I spent a minute or two trying to fix my zipper in the bathroom, with no luck, so I untucked my shirt and casually sauntered back to my office, whereupon I closed my door and frantically stripped off my pants to work on the zipper. That availed me nothing. Zippers are a technological marvel, but when they break down it becomes a job for an expert. (Much like a computer or a modern automobile.) I lack the appropriate training for any of those jobs.
I put my pants back on and sauntered up to the secretary’s desk, inquiring if she had any safety pins. (A search of my own desk had proven fruitless. I had plenty of paper clips but didn’t think they were my solution to this particular Kobayashi Maru.) Fortunately, our secretary had two safety pins, a King Kong sized one and a hobbit sized one. I thanked her for them and sauntered back to my office, where I closed the door and frantically began trying to use the two pins to close the gap in my pants. They did the trick…partially. But both pins were bright silver and gleamed like the corona of the sun. I considered adding staples at that point but I don’t really like waving weapons around anywhere below my belly button.
Although I don’t have extra pants at my office, I did happen to have an extra shirt that was on the large side. I put it on, leaving it untucked, and attempted to verify for myself whether or not my newly armored and shiny crotch would be visible to my students. (Did I mention that 80 percent of my students are female?) A colleague whose office is next to mine had arrived by now and I considered asking for a double check.

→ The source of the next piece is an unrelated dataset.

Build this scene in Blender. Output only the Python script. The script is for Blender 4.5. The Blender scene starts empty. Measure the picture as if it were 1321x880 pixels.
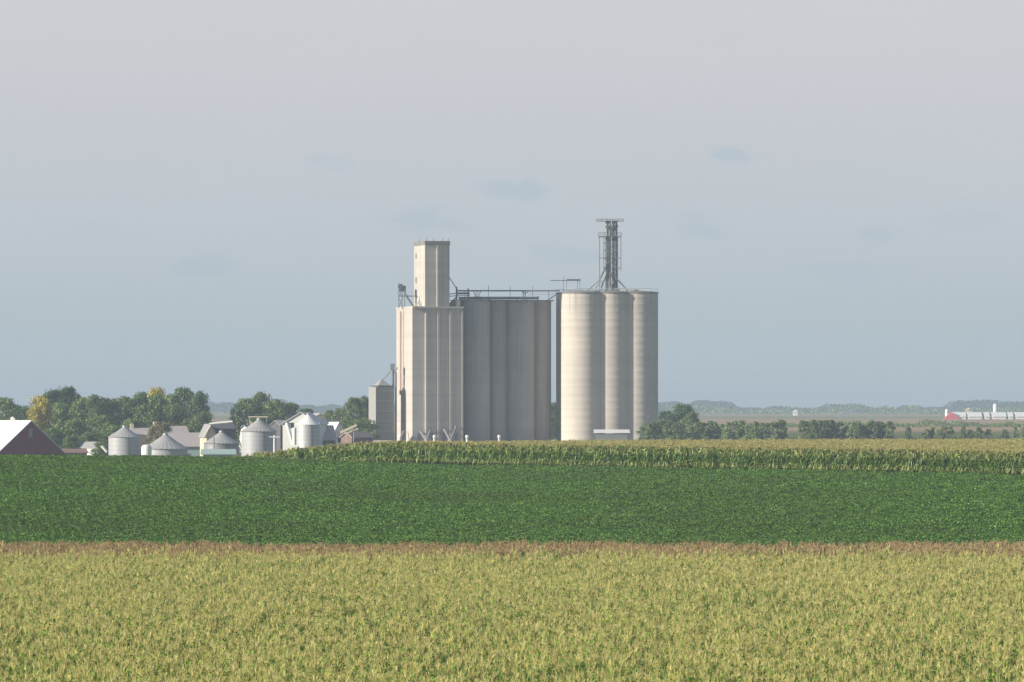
import bpy, math, random
import numpy as np
from mathutils import Vector, Matrix
R = math.radians
rng = random.Random(7)
S = bpy.context.scene

# ------------------------------------------------------------------ camera, world, sun, exposure
F = 6284.0            # focal length in photograph pixels (1321 wide)
EYE = 8.0             # eye height above the elevator yard
HOR = 530.0
def P(px, py, Y):
    return Vector(((px-660.5)/F*Y, Y, EYE+(HOR-py)/F*Y))
cam_d = bpy.data.cameras.new('camera'); cam = bpy.data.objects.new('camera', cam_d)
S.collection.objects.link(cam); S.camera = cam
cam_d.sensor_width = 36; cam_d.lens = 36*F/1321
cam_d.shift_y = (HOR-440)/1321
cam_d.clip_start = 1; cam_d.clip_end = 40000
cam.location = (0, 0, EYE); cam.rotation_euler = (R(90), 0, 0)
S.render.resolution_x = 1024; S.render.resolution_y = 682
S.view_settings.view_transform = 'Standard'; S.view_settings.look = 'None'
S.view_settings.exposure = 0.55; S.view_settings.gamma = 1
try:
    S.cycles.volume_bounces = 0
    S.cycles.max_bounces = 6; S.cycles.diffuse_bounces = 3; S.cycles.transmission_bounces = 3
    S.cycles.transparent_max_bounces = 8
except Exception: pass

SUN_EL = R(20); SUN_AZ = R(68.7)      # azimuth: angle from the direction towards the camera, to the left
to_sun = Vector((-math.sin(SUN_AZ)*math.cos(SUN_EL), -math.cos(SUN_AZ)*math.cos(SUN_EL), math.sin(SUN_EL)))
sd = bpy.data.lights.new('sun', 'SUN'); sd.energy = 5.0; sd.angle = R(0.6); sd.color = (1.0, 0.91, 0.77)
sun = bpy.data.objects.new('sun', sd); S.collection.objects.link(sun)
sun.rotation_euler = (-to_sun).to_track_quat('-Z', 'Y').to_euler(); sun.location = (-200, 0, 200)

W = bpy.data.worlds.new('World'); S.world = W; W.use_nodes = True
nt = W.node_tree; nt.nodes.clear()
def N(nt, t, **kw):
    n = nt.nodes.new(t)
    for k, v in kw.items(): setattr(n, k, v)
    return n
def link(nt, a, b): nt.links.new(a, b)
def M_(nt, op, a, b=None, c=None, clamp=False):
    n = N(nt, 'ShaderNodeMath', operation=op); n.use_clamp = clamp
    for i, v in enumerate((a, b, c)):
        if v is None: continue
        if isinstance(v, (int, float)): n.inputs[i].default_value = v
        else: link(nt, v, n.inputs[i])
    return n.outputs[0]
def ramp(nt, fac, stops, interp='LINEAR'):
    n = N(nt, 'ShaderNodeValToRGB'); cr = n.color_ramp; cr.interpolation = interp
    while len(cr.elements) < len(stops): cr.elements.new(0.5)
    for e, (p, c) in zip(cr.elements, stops):
        e.position = p; e.color = (c[0], c[1], c[2], 1) if not isinstance(c, (int, float)) else (c, c, c, 1)
    link(nt, fac, n.inputs[0]); return n.outputs[0]
def mixc(nt, f, a, b, bt='MIX'):
    n = N(nt, 'ShaderNodeMix', data_type='RGBA', blend_type=bt)
    for s, v in ((n.inputs[0], f), (n.inputs[6], a), (n.inputs[7], b)):
        if isinstance(v, (int, float)): s.default_value = v
        elif isinstance(v, (tuple, list)): s.default_value = (*v[:3], 1)
        else: link(nt, v, s)
    return n.outputs[2]
sky = N(nt, 'ShaderNodeTexSky', sky_type='NISHITA'); sky.sun_disc = False
sky.sun_elevation = SUN_EL
sky.sun_rotation = math.atan2(to_sun.x, to_sun.y)
sky.air_density = 1.2; sky.dust_density = 2.0; sky.ozone_density = 1.5
tc = N(nt, 'ShaderNodeTexCoord'); sp = N(nt, 'ShaderNodeSeparateXYZ'); link(nt, tc.outputs['Generated'], sp.inputs[0])
zz = sp.outputs[2]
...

However, she is also female, and though we are friends I did not see it turning out well if I asked her to check my crotch area to make sure she couldn’t see the safety pins under my billowy shirt tail.
Fortunately, a few offices away sat a male colleague. Making sure that he was alone, I entered his office and indicated to him that I had a rather huge favor to ask of him. And by huge I just mean large, of course. Or well, medium. I explained my predicament and asked, as delicately as I could, if he might visually scan the affected area to see if I were going to get fired for pulling a Jim Morrison on a bunch of undergraduates. His eyes appeared to flicker lower for the barest of bare fractions of an instant and back up. He said that he didn’t think I had anything to worry about as long as I didn’t “reach up” while writing on the board. I thanked him and fled, wondering if we would ever speak again, and knowingwe’d never discuss…the incident.
Returning to my office, I realized that I had approximately 1 minute of the lovely 30 minute writing time left. I checked email instead. For want of a zipper, writing time was lost. That’s my morning excuse and I’m sticking to it.
As for my classes that morning? I stayed very still behind the lectern the entire time, except for when I turned my back fully to the students in order to reach up and write on the board. As the old timers say, “praise the lord and pass the safety pins.”